━━ Data shown

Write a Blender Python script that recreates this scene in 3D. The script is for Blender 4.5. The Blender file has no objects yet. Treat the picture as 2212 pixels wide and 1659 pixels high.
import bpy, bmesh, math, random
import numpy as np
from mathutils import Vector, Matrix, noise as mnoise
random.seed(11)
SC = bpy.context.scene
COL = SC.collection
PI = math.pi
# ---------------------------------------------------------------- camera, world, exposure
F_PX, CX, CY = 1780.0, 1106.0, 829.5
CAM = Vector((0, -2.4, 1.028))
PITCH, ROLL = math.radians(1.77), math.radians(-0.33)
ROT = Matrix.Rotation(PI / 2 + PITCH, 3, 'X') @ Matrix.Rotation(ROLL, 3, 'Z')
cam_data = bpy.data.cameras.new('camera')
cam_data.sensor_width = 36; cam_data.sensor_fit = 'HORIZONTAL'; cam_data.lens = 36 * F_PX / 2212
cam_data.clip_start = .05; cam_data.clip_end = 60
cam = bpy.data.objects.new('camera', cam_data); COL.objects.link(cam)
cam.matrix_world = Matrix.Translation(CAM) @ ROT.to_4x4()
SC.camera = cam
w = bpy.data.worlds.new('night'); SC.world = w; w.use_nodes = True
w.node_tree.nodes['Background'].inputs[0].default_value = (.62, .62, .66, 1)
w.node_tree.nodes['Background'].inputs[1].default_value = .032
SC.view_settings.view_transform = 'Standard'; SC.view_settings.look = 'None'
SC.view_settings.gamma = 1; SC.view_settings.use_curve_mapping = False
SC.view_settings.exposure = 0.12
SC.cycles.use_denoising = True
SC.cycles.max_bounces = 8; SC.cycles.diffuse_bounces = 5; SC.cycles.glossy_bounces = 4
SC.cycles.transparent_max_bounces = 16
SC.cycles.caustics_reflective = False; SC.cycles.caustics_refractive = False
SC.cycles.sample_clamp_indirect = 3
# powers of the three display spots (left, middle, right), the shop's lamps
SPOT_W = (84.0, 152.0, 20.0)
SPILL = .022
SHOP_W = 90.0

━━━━

Do this => Reproduce the whole listing word for word.

Finished answer =>
Write a Blender Python script that recreates this scene in 3D. The script is for Blender 4.5. The Blender file has no objects yet. Treat the picture as 2212 pixels wide and 1659 pixels high.
import bpy, bmesh, math, random
import numpy as np
from mathutils import Vector, Matrix, noise as mnoise
random.seed(11)
SC = bpy.context.scene
COL = SC.collection
PI = math.pi
# ---------------------------------------------------------------- camera, world, exposure
F_PX, CX, CY = 1780.0, 1106.0, 829.5
CAM = Vector((0, -2.4, 1.028))
PITCH, ROLL = math.radians(1.77), math.radians(-0.33)
ROT = Matrix.Rotation(PI / 2 + PITCH, 3, 'X') @ Matrix.Rotation(ROLL, 3, 'Z')
cam_data = bpy.data.cameras.new('camera')
cam_data.sensor_width = 36; cam_data.sensor_fit = 'HORIZONTAL'; cam_data.lens = 36 * F_PX / 2212
cam_data.clip_start = .05; cam_data.clip_end = 60
cam = bpy.data.objects.new('camera', cam_data); COL.objects.link(cam)
cam.matrix_world = Matrix.Translation(CAM) @ ROT.to_4x4()
SC.camera = cam
w = bpy.data.worlds.new('night'); SC.world = w; w.use_nodes = True
w.node_tree.nodes['Background'].inputs[0].default_value = (.62, .62, .66, 1)
w.node_tree.nodes['Background'].inputs[1].default_value = .032
SC.view_settings.view_transform = 'Standard'; SC.view_settings.look = 'None'
SC.view_settings.gamma = 1; SC.view_settings.use_curve_mapping = False
SC.view_settings.exposure = 0.12
SC.cycles.use_denoising = True
SC.cycles.max_bounces = 8; SC.cycles.diffuse_bounces = 5; SC.cycles.glossy_bounces = 4
SC.cycles.transparent_max_bounces = 16
SC.cycles.caustics_reflective = False; SC.cycles.caustics_refractive = False
SC.cycles.sample_clamp_indirect = 3
# powers of the three display spots (left, middle, right), the shop's lamps
SPOT_W = (84.0, 152.0, 20.0)
SPILL = .022
SHOP_W = 90.0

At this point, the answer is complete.